##### Data listing

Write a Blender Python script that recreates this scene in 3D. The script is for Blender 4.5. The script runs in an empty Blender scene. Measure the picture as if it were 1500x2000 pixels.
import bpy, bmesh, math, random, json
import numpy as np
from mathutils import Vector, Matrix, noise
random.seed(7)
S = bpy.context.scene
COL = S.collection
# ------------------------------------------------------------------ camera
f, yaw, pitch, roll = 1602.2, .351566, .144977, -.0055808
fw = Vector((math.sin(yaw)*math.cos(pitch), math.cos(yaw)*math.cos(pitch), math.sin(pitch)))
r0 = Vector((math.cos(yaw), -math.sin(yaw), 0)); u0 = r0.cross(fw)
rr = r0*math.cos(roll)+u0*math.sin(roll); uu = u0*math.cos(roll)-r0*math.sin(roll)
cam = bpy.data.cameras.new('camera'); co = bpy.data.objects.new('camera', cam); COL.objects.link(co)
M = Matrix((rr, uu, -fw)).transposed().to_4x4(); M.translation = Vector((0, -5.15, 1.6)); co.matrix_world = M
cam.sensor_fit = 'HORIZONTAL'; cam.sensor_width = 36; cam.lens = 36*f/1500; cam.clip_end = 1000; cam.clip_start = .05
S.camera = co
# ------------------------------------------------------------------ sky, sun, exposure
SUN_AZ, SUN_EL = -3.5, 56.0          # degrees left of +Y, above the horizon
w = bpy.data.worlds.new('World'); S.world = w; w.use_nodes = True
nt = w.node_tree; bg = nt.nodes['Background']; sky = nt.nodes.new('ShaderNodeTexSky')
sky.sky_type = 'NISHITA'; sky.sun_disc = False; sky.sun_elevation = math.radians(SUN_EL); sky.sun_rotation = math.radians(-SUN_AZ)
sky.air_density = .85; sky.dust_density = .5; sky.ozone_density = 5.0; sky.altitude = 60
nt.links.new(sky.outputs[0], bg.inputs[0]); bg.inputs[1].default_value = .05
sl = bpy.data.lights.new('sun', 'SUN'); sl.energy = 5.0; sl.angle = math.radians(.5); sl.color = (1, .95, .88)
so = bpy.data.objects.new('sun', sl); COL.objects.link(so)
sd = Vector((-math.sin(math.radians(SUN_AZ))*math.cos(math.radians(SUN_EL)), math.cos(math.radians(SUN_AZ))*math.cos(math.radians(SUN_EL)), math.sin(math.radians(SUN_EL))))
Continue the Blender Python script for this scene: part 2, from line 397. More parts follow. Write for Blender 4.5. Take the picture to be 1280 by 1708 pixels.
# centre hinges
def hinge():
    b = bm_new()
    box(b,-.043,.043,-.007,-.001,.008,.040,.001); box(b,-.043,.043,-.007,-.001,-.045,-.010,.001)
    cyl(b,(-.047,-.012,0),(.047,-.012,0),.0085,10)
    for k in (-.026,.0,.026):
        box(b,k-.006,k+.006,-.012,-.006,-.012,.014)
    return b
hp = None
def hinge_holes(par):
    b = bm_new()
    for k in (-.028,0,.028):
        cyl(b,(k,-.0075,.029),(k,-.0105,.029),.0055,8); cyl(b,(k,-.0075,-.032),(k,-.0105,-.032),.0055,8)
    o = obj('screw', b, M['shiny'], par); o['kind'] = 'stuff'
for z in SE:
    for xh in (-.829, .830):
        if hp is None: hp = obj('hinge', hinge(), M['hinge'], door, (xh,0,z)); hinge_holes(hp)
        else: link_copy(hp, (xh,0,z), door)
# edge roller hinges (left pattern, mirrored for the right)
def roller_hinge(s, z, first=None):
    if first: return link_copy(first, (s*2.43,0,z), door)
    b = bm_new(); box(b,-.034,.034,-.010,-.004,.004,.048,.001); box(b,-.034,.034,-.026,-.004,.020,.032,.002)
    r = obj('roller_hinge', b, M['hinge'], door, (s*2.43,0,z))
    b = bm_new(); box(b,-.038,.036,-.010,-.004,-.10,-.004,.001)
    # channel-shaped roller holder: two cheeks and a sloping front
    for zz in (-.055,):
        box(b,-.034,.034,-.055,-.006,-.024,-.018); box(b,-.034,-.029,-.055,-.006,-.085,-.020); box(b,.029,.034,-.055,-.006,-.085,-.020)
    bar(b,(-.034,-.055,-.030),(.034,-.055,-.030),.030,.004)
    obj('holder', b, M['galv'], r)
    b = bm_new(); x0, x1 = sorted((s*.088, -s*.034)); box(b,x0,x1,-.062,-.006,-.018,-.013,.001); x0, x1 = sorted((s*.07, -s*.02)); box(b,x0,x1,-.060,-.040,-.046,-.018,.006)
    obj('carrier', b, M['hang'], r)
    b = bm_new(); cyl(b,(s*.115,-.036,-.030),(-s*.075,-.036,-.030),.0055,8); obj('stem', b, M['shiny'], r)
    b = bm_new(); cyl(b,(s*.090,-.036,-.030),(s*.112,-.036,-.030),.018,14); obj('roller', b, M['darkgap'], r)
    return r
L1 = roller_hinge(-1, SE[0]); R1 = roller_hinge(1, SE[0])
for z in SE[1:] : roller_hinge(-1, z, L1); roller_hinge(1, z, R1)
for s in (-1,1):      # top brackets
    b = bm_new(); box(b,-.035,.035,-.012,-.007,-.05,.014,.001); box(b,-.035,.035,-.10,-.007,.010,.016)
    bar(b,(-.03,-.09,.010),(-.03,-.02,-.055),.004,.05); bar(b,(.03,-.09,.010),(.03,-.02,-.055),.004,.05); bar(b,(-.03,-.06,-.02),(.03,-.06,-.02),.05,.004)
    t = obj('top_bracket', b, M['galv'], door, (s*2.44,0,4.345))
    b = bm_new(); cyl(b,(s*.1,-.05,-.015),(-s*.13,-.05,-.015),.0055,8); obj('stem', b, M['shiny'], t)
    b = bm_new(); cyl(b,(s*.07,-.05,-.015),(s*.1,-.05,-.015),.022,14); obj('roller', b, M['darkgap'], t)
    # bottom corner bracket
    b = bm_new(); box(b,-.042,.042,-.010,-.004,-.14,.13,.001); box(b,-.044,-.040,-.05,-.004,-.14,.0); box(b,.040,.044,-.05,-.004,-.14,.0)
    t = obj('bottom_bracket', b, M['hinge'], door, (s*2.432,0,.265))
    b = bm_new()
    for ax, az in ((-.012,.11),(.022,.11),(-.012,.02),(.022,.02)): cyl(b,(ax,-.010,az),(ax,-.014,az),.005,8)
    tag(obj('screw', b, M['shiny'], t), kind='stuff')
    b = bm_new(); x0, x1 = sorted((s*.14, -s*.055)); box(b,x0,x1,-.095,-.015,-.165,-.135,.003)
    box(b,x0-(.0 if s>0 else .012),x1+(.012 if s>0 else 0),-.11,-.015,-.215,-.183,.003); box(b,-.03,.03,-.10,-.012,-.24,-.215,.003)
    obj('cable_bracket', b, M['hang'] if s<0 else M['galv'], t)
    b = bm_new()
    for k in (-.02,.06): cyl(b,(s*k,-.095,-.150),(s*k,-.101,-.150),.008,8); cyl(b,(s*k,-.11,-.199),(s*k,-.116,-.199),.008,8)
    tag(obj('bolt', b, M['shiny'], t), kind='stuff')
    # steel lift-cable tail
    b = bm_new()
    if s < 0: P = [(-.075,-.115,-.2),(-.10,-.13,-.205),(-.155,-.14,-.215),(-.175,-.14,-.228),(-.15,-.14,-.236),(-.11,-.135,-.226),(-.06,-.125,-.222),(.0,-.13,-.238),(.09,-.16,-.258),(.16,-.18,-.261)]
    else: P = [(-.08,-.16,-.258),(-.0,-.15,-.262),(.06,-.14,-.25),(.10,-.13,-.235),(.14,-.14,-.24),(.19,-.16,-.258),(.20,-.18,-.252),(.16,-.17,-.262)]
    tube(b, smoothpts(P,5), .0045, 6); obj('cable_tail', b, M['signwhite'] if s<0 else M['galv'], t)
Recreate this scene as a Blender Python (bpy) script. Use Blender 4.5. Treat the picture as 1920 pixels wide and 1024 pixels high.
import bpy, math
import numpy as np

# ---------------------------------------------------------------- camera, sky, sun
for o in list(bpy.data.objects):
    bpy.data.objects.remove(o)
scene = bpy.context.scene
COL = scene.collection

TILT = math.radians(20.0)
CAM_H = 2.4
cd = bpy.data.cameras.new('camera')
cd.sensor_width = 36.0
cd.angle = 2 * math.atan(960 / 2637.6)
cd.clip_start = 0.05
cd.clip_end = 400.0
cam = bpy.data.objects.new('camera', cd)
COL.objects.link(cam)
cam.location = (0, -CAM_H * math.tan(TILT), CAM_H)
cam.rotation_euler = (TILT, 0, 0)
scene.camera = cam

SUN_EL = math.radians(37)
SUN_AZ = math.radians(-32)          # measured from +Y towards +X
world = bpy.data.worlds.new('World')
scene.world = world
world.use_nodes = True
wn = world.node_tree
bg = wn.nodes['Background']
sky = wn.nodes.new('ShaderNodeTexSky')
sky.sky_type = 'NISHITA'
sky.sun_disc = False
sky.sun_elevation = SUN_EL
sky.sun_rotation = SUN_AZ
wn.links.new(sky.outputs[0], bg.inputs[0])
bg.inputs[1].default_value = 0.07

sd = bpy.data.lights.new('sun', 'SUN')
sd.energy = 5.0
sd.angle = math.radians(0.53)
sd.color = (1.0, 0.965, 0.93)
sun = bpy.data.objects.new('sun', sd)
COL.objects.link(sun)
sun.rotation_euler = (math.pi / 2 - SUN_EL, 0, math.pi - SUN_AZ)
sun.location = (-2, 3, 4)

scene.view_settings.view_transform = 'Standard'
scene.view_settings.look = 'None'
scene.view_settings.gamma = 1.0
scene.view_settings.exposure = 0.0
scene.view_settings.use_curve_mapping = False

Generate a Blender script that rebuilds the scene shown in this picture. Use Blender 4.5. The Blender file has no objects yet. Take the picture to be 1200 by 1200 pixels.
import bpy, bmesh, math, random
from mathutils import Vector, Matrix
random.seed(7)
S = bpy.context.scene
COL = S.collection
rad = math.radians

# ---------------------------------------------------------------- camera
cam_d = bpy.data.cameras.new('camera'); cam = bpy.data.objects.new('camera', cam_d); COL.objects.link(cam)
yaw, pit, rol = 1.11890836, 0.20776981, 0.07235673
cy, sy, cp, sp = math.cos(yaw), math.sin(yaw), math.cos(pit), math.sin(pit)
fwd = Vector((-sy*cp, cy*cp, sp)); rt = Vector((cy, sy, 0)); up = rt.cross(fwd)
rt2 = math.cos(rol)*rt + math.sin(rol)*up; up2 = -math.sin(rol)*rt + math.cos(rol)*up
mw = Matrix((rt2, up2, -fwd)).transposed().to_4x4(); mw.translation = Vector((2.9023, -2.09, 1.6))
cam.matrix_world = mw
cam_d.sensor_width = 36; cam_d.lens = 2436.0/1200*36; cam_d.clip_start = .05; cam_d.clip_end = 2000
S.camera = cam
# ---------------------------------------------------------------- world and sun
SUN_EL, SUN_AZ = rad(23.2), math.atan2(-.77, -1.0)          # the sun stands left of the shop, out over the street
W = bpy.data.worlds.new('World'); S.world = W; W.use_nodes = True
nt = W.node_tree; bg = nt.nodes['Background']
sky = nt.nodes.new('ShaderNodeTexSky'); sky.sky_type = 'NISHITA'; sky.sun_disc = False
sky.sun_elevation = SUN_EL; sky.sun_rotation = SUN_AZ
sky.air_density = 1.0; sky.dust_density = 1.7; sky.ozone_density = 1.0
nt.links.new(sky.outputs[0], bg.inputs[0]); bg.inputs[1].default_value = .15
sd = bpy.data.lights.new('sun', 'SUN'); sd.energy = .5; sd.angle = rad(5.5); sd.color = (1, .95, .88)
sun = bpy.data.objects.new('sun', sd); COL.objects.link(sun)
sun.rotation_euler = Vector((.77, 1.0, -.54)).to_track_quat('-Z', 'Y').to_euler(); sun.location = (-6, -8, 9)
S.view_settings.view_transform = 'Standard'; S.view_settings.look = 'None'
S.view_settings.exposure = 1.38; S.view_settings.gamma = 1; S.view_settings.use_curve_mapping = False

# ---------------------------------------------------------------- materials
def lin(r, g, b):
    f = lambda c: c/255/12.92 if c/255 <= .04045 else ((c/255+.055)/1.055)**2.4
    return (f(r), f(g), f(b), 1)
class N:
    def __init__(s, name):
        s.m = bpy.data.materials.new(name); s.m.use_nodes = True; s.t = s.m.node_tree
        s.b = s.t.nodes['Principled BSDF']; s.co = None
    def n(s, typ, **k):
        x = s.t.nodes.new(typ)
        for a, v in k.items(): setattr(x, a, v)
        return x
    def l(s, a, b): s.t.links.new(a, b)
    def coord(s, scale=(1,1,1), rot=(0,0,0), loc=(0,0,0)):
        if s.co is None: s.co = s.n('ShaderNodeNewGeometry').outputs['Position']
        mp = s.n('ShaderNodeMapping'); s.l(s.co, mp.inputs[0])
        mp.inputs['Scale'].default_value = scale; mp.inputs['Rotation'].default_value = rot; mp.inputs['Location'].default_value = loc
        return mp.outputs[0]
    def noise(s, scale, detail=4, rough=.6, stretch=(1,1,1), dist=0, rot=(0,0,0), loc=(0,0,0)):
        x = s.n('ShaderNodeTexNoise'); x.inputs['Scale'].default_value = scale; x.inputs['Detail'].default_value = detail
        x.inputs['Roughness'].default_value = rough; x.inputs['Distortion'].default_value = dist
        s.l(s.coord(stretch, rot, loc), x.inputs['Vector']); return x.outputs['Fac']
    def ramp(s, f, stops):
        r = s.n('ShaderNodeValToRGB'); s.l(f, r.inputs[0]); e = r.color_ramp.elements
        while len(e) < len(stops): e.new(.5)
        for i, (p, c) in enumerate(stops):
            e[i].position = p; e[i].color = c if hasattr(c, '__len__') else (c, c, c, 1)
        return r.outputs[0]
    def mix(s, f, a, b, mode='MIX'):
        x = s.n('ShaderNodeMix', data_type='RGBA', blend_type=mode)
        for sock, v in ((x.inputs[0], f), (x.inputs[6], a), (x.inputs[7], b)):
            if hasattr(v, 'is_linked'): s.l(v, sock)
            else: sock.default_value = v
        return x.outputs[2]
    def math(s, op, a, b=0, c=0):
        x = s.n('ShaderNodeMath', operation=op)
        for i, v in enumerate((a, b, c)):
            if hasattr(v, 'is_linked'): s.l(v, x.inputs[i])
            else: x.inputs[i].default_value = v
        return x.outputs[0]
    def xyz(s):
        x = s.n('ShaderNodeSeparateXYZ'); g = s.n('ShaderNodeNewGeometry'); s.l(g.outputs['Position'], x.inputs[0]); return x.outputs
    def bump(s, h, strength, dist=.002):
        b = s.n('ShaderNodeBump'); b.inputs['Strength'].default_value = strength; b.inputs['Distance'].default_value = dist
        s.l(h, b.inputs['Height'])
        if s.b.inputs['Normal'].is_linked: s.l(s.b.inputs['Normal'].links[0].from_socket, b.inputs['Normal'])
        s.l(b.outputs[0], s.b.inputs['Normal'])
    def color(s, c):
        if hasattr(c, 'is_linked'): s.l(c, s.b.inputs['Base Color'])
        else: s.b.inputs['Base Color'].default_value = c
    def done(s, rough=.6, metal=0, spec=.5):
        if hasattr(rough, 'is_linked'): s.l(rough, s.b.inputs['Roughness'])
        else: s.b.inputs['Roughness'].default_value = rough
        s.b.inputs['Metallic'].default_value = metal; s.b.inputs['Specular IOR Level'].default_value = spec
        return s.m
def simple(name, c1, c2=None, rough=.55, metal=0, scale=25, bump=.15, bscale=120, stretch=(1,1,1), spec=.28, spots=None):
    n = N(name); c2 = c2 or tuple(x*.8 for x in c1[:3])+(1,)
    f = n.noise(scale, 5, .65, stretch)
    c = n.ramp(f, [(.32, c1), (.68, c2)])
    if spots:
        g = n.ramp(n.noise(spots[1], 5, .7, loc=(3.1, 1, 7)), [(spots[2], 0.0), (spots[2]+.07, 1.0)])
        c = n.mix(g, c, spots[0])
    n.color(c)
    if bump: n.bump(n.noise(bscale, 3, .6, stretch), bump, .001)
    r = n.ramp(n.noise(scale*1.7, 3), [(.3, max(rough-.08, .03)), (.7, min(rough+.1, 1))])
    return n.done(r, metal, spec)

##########

• [Problem statement]: Between the line containing "Recreate this scene" and the line containing "rad = math.radians" lies the part to return. Return it exactly, counting both of those lines.

• [Exercise solution]:
Recreate this scene as a Blender Python (bpy) script. Use Blender 4.5. Treat the picture as 1920 pixels wide and 1024 pixels high.
import bpy, math
import numpy as np

# ---------------------------------------------------------------- camera, sky, sun
for o in list(bpy.data.objects):
    bpy.data.objects.remove(o)
scene = bpy.context.scene
COL = scene.collection

TILT = math.radians(20.0)
CAM_H = 2.4
cd = bpy.data.cameras.new('camera')
cd.sensor_width = 36.0
cd.angle = 2 * math.atan(960 / 2637.6)
cd.clip_start = 0.05
cd.clip_end = 400.0
cam = bpy.data.objects.new('camera', cd)
COL.objects.link(cam)
cam.location = (0, -CAM_H * math.tan(TILT), CAM_H)
cam.rotation_euler = (TILT, 0, 0)
scene.camera = cam

SUN_EL = math.radians(37)
SUN_AZ = math.radians(-32)          # measured from +Y towards +X
world = bpy.data.worlds.new('World')
scene.world = world
world.use_nodes = True
wn = world.node_tree
bg = wn.nodes['Background']
sky = wn.nodes.new('ShaderNodeTexSky')
sky.sky_type = 'NISHITA'
sky.sun_disc = False
sky.sun_elevation = SUN_EL
sky.sun_rotation = SUN_AZ
wn.links.new(sky.outputs[0], bg.inputs[0])
bg.inputs[1].default_value = 0.07

sd = bpy.data.lights.new('sun', 'SUN')
sd.energy = 5.0
sd.angle = math.radians(0.53)
sd.color = (1.0, 0.965, 0.93)
sun = bpy.data.objects.new('sun', sd)
COL.objects.link(sun)
sun.rotation_euler = (math.pi / 2 - SUN_EL, 0, math.pi - SUN_AZ)
sun.location = (-2, 3, 4)

scene.view_settings.view_transform = 'Standard'
scene.view_settings.look = 'None'
scene.view_settings.gamma = 1.0
scene.view_settings.exposure = 0.0
scene.view_settings.use_curve_mapping = False

Generate a Blender script that rebuilds the scene shown in this picture. Use Blender 4.5. The Blender file has no objects yet. Take the picture to be 1200 by 1200 pixels.
import bpy, bmesh, math, random
from mathutils import Vector, Matrix
random.seed(7)
S = bpy.context.scene
COL = S.collection
rad = math.radians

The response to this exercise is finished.